◆ Written exercise
Please write out the material that follows, exactly as it stands.

┌─ Given material

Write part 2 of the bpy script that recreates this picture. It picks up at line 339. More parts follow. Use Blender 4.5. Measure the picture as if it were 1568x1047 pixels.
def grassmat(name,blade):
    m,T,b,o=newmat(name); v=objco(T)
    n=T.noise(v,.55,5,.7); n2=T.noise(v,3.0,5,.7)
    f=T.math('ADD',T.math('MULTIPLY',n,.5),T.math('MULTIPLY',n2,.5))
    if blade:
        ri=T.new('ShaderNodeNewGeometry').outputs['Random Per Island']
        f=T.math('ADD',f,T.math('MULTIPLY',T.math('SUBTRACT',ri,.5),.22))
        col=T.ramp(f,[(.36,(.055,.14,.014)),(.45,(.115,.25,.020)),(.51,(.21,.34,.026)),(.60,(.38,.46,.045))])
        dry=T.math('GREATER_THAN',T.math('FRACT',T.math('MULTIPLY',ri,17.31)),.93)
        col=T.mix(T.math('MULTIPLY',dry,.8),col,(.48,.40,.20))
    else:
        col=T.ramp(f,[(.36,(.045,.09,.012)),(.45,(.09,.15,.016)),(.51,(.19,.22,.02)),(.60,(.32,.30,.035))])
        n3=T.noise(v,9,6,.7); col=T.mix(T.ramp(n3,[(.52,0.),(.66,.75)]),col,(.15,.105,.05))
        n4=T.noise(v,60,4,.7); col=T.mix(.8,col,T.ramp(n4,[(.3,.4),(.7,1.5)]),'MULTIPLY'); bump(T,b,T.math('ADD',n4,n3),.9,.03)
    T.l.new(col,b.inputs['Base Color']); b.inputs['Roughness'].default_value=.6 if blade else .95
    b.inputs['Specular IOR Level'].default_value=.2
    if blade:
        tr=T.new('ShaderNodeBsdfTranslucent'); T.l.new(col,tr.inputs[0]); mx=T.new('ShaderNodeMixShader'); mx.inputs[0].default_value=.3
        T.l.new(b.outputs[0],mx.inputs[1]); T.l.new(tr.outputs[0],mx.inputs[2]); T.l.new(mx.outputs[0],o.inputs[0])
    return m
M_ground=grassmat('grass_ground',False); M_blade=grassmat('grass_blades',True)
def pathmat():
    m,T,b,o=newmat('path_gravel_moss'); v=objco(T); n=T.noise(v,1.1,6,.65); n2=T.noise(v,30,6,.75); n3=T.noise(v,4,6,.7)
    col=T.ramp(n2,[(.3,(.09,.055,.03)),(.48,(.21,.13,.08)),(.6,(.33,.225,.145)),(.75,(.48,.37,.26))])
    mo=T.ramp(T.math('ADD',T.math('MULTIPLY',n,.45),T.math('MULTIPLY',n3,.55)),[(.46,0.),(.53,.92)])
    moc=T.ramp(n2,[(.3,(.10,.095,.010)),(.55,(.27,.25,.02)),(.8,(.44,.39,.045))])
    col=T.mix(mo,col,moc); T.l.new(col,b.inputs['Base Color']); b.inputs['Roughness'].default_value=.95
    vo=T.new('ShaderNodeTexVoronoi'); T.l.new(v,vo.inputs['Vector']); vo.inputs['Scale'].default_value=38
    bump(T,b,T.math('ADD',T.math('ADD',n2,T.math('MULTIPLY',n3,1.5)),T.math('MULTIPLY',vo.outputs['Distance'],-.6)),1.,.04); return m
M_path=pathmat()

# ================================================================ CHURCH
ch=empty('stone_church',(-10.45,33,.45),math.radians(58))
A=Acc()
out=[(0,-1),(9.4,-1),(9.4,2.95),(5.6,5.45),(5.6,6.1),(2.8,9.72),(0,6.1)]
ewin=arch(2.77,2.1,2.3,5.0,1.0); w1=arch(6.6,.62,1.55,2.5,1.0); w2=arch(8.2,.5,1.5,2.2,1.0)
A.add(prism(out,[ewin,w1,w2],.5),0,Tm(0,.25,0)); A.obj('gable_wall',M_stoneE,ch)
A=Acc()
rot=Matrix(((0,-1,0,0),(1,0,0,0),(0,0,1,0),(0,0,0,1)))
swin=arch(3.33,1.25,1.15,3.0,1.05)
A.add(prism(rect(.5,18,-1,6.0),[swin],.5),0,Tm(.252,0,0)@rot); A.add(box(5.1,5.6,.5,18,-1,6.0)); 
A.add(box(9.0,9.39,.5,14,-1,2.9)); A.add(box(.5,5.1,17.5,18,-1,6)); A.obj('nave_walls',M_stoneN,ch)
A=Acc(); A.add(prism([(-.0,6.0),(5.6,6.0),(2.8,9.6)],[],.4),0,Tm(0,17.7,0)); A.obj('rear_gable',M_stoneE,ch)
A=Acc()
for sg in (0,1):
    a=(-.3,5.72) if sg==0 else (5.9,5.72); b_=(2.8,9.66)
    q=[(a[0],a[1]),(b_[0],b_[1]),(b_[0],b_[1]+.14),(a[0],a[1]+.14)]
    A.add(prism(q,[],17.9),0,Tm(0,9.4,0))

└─

◆ Solution to the exercise
Write part 2 of the bpy script that recreates this picture. It picks up at line 339. More parts follow. Use Blender 4.5. Measure the picture as if it were 1568x1047 pixels.
def grassmat(name,blade):
    m,T,b,o=newmat(name); v=objco(T)
    n=T.noise(v,.55,5,.7); n2=T.noise(v,3.0,5,.7)
    f=T.math('ADD',T.math('MULTIPLY',n,.5),T.math('MULTIPLY',n2,.5))
    if blade:
        ri=T.new('ShaderNodeNewGeometry').outputs['Random Per Island']
        f=T.math('ADD',f,T.math('MULTIPLY',T.math('SUBTRACT',ri,.5),.22))
        col=T.ramp(f,[(.36,(.055,.14,.014)),(.45,(.115,.25,.020)),(.51,(.21,.34,.026)),(.60,(.38,.46,.045))])
        dry=T.math('GREATER_THAN',T.math('FRACT',T.math('MULTIPLY',ri,17.31)),.93)
        col=T.mix(T.math('MULTIPLY',dry,.8),col,(.48,.40,.20))
    else:
        col=T.ramp(f,[(.36,(.045,.09,.012)),(.45,(.09,.15,.016)),(.51,(.19,.22,.02)),(.60,(.32,.30,.035))])
        n3=T.noise(v,9,6,.7); col=T.mix(T.ramp(n3,[(.52,0.),(.66,.75)]),col,(.15,.105,.05))
        n4=T.noise(v,60,4,.7); col=T.mix(.8,col,T.ramp(n4,[(.3,.4),(.7,1.5)]),'MULTIPLY'); bump(T,b,T.math('ADD',n4,n3),.9,.03)
    T.l.new(col,b.inputs['Base Color']); b.inputs['Roughness'].default_value=.6 if blade else .95
    b.inputs['Specular IOR Level'].default_value=.2
    if blade:
        tr=T.new('ShaderNodeBsdfTranslucent'); T.l.new(col,tr.inputs[0]); mx=T.new('ShaderNodeMixShader'); mx.inputs[0].default_value=.3
        T.l.new(b.outputs[0],mx.inputs[1]); T.l.new(tr.outputs[0],mx.inputs[2]); T.l.new(mx.outputs[0],o.inputs[0])
    return m
M_ground=grassmat('grass_ground',False); M_blade=grassmat('grass_blades',True)
def pathmat():
    m,T,b,o=newmat('path_gravel_moss'); v=objco(T); n=T.noise(v,1.1,6,.65); n2=T.noise(v,30,6,.75); n3=T.noise(v,4,6,.7)
    col=T.ramp(n2,[(.3,(.09,.055,.03)),(.48,(.21,.13,.08)),(.6,(.33,.225,.145)),(.75,(.48,.37,.26))])
    mo=T.ramp(T.math('ADD',T.math('MULTIPLY',n,.45),T.math('MULTIPLY',n3,.55)),[(.46,0.),(.53,.92)])
    moc=T.ramp(n2,[(.3,(.10,.095,.010)),(.55,(.27,.25,.02)),(.8,(.44,.39,.045))])
    col=T.mix(mo,col,moc); T.l.new(col,b.inputs['Base Color']); b.inputs['Roughness'].default_value=.95
    vo=T.new('ShaderNodeTexVoronoi'); T.l.new(v,vo.inputs['Vector']); vo.inputs['Scale'].default_value=38
    bump(T,b,T.math('ADD',T.math('ADD',n2,T.math('MULTIPLY',n3,1.5)),T.math('MULTIPLY',vo.outputs['Distance'],-.6)),1.,.04); return m
M_path=pathmat()

# ================================================================ CHURCH
ch=empty('stone_church',(-10.45,33,.45),math.radians(58))
A=Acc()
out=[(0,-1),(9.4,-1),(9.4,2.95),(5.6,5.45),(5.6,6.1),(2.8,9.72),(0,6.1)]
ewin=arch(2.77,2.1,2.3,5.0,1.0); w1=arch(6.6,.62,1.55,2.5,1.0); w2=arch(8.2,.5,1.5,2.2,1.0)
A.add(prism(out,[ewin,w1,w2],.5),0,Tm(0,.25,0)); A.obj('gable_wall',M_stoneE,ch)
A=Acc()
rot=Matrix(((0,-1,0,0),(1,0,0,0),(0,0,1,0),(0,0,0,1)))
swin=arch(3.33,1.25,1.15,3.0,1.05)
A.add(prism(rect(.5,18,-1,6.0),[swin],.5),0,Tm(.252,0,0)@rot); A.add(box(5.1,5.6,.5,18,-1,6.0)); 
A.add(box(9.0,9.39,.5,14,-1,2.9)); A.add(box(.5,5.1,17.5,18,-1,6)); A.obj('nave_walls',M_stoneN,ch)
A=Acc(); A.add(prism([(-.0,6.0),(5.6,6.0),(2.8,9.6)],[],.4),0,Tm(0,17.7,0)); A.obj('rear_gable',M_stoneE,ch)
A=Acc()
for sg in (0,1):
    a=(-.3,5.72) if sg==0 else (5.9,5.72); b_=(2.8,9.66)
    q=[(a[0],a[1]),(b_[0],b_[1]),(b_[0],b_[1]+.14),(a[0],a[1]+.14)]
    A.add(prism(q,[],17.9),0,Tm(0,9.4,0))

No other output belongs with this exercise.